Wednesday, July 19, 2006

War is habit-forming

Kevin Drum:
It is, often, not so much war itself that people long for, but the moral certainty that comes with it; thus the venom directed even toward those who are skeptical of war, let alone those who are resolutely opposed to it. It's not that the skeptics prevent the hawks from getting the war they want — they usually don't — but that they deny them the moral certainty they so desperately yearn for. And that cannot be tolerated.
Very true, and I would add that the moral certainty people get from war really has nothing to do with the context of the war - once a nation's soldiers are in harm's way, it's only natural people want to believe the best of them. That means that in the United States today, the President has the ultimate advantage: He can, basically unopposed, put soldiers in the field without worrying about the country supporting him.

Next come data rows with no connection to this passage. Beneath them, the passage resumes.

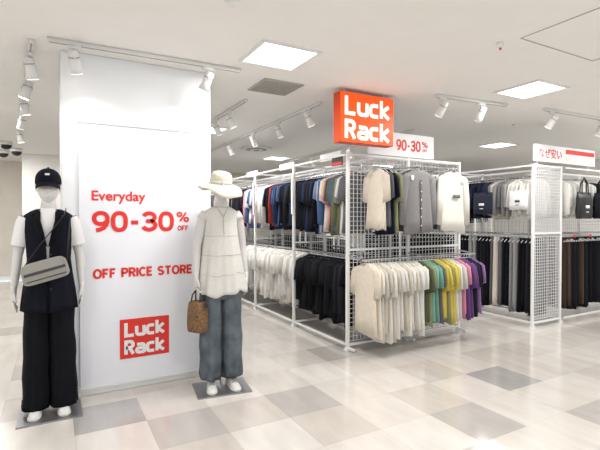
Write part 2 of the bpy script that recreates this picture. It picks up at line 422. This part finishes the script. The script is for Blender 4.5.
def row(mb,axis,s0,s1,fixed,zr,seq,kind='top',step=.042,hang=True,**kw):
    n=max(1,int((s1-s0)/step)); 
    for i in range(n):
        s=s0+(i+.5)*(s1-s0)/n+random.uniform(-.007,.007)
        f=i/n; acc=0; pal=seq[-1][1]
        for fr,p in seq:
            acc+=fr
            if f<acc: pal=p; break
        col=random.choice(pal); j=random.uniform(.85,1.08); col=tuple(c*j for c in col)
        if axis=='x': P=(s,fixed,zr);U=(0,1,0);V=(1,0,0)
        else: P=(fixed,s,zr);U=(1,0,0);V=(0,1,0)
        if hang: hanger(mb,P,U)
        if kind=='top':
            topg(mb,P,U,V,col,w=kw.get('w',.19)*random.uniform(.92,1.05),L=kw.get('L',.68)*random.uniform(.90,1.05),sl=random.choice(kw.get('sl',[.20,.23,.26,.5])))
        else: pantg(mb,P,U,V,col,L=kw.get('L',1.0)*random.uniform(.92,1.03),w=random.uniform(.13,.17))
def meshpanel(mb,axis,s0,s1,fixed,z0,z1,step=.05,r=.0045):
    n=int(round((s1-s0)/step))
    for i in range(n+1):
        s=s0+(s1-s0)*i/n
        c=(s,fixed,(z0+z1)/2) if axis=='x' else (fixed,s,(z0+z1)/2)
        mb.box(c,(r,r,z1-z0),'wire')
    n=int(round((z1-z0)/step))
    for i in range(n+1):
        z=z0+(z1-z0)*i/n
        if axis=='x': mb.box(((s0+s1)/2,fixed,z),(s1-s0,r,r),'wire')
        else: mb.box((fixed,(s0+s1)/2,z),(r,s1-s0,r),'wire')
def post(mb,x,y,h=2.12,s=.030): 
    mb.box((x,y,h/2),(s,s,h),'white'); mb.box((x,y,.012),(s*1.8,s*1.8,.024),'white')
def bar(mb,p,q,s=.024):
    p=Vector(p);q=Vector(q); mb.box((p+q)/2,tuple(max(abs(a-b),s) for a,b in zip(p,q)),'white')

# ---- gondola A front : mesh wall with garments hung toward the mall aisle
A=empty('clothing_rack',(2.73,3.86,0))
mb=MB(); WX=1.70
for x in(0,WX/2,WX): post(mb,x,0)
for z in(.06,1.08,2.10): bar(mb,(0,0,z),(WX,0,z))
meshpanel(mb,'x',.02,WX-.02,-.01,.1,2.08,r=.005)
for x in(0,WX/2,WX): bar(mb,(x,0,.03),(x,-.12,.03))
for z in(.99,): 
    mb.tube([(0,-.24,z),(WX,-.24,z)],.013,'chrome',10)
    for x in(0.01,WX/2,WX-.01): mb.tube([(x,0,z+.03),(x,-.24,z)],.009,'chrome',8)
mb.tube([(0,-.24,1.96),(.40,-.24,1.96)],.013,'chrome',10)
for x in(.02,.39): mb.tube([(x,0,1.99),(x,-.24,1.96)],.009,'chrome',8)
for x in(.62,1.16): mb.tube([(x,0,1.98),(x,-.44,1.955),(x,-.44,1.975)],.008,'chrome',8)
mb.build('rack_frame',A,smooth=False)
mb=MB()
row(mb,'x',.16,.40,-.24,1.96,[(.2,BG[:1]),(.2,GR),(.35,NV),(.35,OL)],L=.66,step=.05,sl=[.22,.25],w=.155)
row(mb,'x',.03,.74,-.24,.98,[(1,BG+WH[:2])],L=.76,step=.048,sl=[.20,.24],w=.185)
row(mb,'x',.74,WX-.08,-.24,.98,[(.08,OL),(.08,TE),(.08,GR),(.08,YE),(.08,BK+OL),(.10,YE[:1]+TE[:1]),(.08,WH),(.14,PK),(.10,PU),(.08,BK),(.10,PU+GR)],L=.68,step=.045,sl=[.20,.24],w=.185)
gc=[C(124,122,122),C(30,34,50),C(150,148,148),C(60,62,68),C(128,126,126)]
wc=[C(40,44,62),C(190,186,176),C(80,84,92),C(150,148,144),C(210,207,199)]
for xx,cl,sw_ in((.64,gc,.19),(1.16,wc,.185)):
    for i in range(5):
        y=-.12-i*.068
        dx=.035*(4-i)*(-1 if xx<1 else 1)*.5
        hanger(mb,(xx,y,1.955),(1,0,0)); topg(mb,(xx+dx,y,1.965),(1,0,0),(0,1,0),cl[i],w=sw_,L=.62+.012*i,sl=random.choice([.24,.5]) if i<4 else .5,th=.022)
mb.box((.64,-.428,1.55),(.016,.004,.54),'fabric',col=C(92,90,92))
for i in range(6): mb.tube([(.64,-.434,1.34+i*.09),(.64,-.429,1.34+i*.09)],.007,'paper',8)
mb.box((1.28,-.415,1.83),(.04,.006,.06),'paper'); mb.box((1.17,-.432,1.66),(.11,.004,.035),'fabric',col=C(110,108,102))
mb.box((.53,-.415,1.84),(.035,.006,.05),'paper')
mb.build('hanging_garments',A)
# ---- left row : along Y from 3.9
B=empty('clothing_rack',(2.73,3.90,0)); ys=[1.17,2.44,3.66,4.86,6.06]
mb=MB()
for y in ys: post(mb,0,y); post(mb,.48,y)
for z in(.06,2.10):
    bar(mb,(0,0.0,z),(0,6.06,z),.020); bar(mb,(.48,0.02,z),(.48,6.06,z))
    for y in ys: bar(mb,(0,y,z),(.48,y,z))
for y in ys: bar(mb,(0,y,1.1),(.48,y,1.1),.02)
meshpanel(mb,'y',.02,6.04,.47,.1,2.08,step=.06)
for z in(1.96,.99): mb.tube([(.24,.02,z),(.24,6.06,z)],.013,'chrome',10)
for y in(.25,1.4,2.7,3.9): mb.box((.2,y+.35,2.165),(.02,.45,.09),'paper')
mb.box((.0,.16,2.045),(.01,.2,.09),'black'); mb.box((-.008,.16,2.02),(.004,.2,.03),'red')
for y in ys[:3]: mb.box((-.03,y,1.72),(.006,.03,.5),'paper')
mb.build('rack_frame',B,smooth=False)
mb=MB()
row(mb,'y',.06,1.13,.24,1.96,[(.14,GR+WH[:1]),(.2,PK[:1]+BL+OL),(.2,BG[:1]+BL),(.46,NV+BK)],L=.66)
row(mb,'y',1.21,2.40,.24,1.96,[(.35,BK+NV),(.2,NV+BL),(.2,BK+RD),(.25,RD+PK+WH+BL)],L=.64)
row(mb,'y',2.48,3.62,.24,1.96,[(.4,WH+BL+PK),(.35,BK),(.25,WH+BR)],L=.64)
row(mb,'y',3.70,4.82,.24,1.96,[(.4,BK),(.3,WH),(.3,GR)],L=.64,step=.055)
row(mb,'y',4.9,6.0,.24,1.96,[(.5,WH),(.5,BK)],L=.64,step=.055)
row(mb,'y',.06,1.13,.24,.98,[(1,BK)],L=.70)
row(mb,'y',1.21,2.40,.24,.98,[(1,WH+BG[:1])],L=.70)
row(mb,'y',2.48,3.62,.24,.98,[(.6,WH),(.4,BK)],L=.66)
row(mb,'y',3.70,4.82,.24,.98,[(.5,WH),(.5,GR)],L=.64,step=.055)
row(mb,'y',4.9,6.0,.24,.98,[(.6,WH),(.4,BK)],L=.64,step=.055)
mb.build('hanging_garments',B)
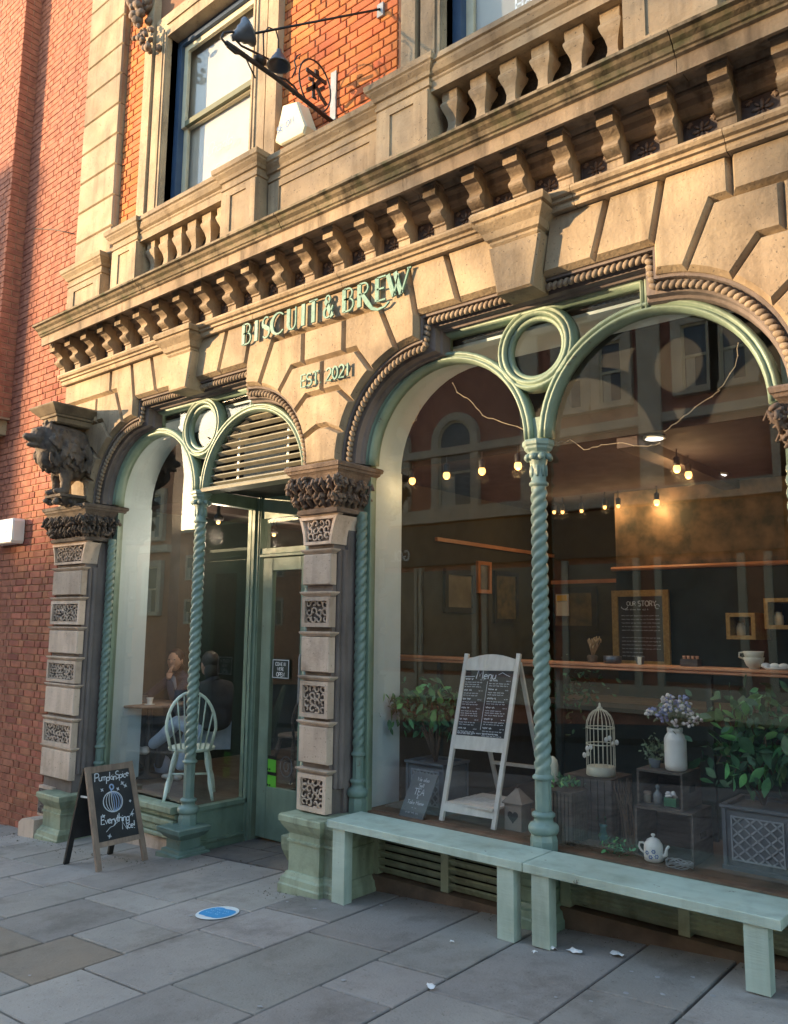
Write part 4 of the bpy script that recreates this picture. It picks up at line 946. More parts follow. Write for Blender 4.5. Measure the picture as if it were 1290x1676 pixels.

Some basic niceties need to be said - he's the new Hitler! - but otherwise once the guns start firing, the people can be counted on to "support the troops."

Second quote, this time from Jim Henley:
FA Hayek’s central argument against economic central planning was that the distortions from one intervention become “necessity” for the next - government keeps expanding its control to try to fix the screw-ups its control has already caused. The Unqualified Offerings thesis has been, pretty much from the beginning of this blog, that military intervention abroad is just another kind of central planning subject to Hayek’s laws, whether you call it “interventionism,” “neo-colonialism,” “benevolent hegemony” or “preemptive war.”...
Obviously, I agree. The US keeps going to war because... the US keeps going to war, and nobody really knows how to stop it. Jim continues:
There is a “hegemonic Persian threat” because US intervention destroyed the main Arab counterweight to it: Baathist Iraq. Now we will “fix” the most obvious geostrategic problem that created by (optimistically) neutering Hezbollah. Neither the “senior U.S. official” nor anyone else Wright quotes anticipates any new problems flowing from that. Perhaps they just like surprises.
They don't like surprises, but if it weren't for surprises they would be out of business. So even if it means the occasional rocket in Haifa, you can expect the Pentagon to back endless war.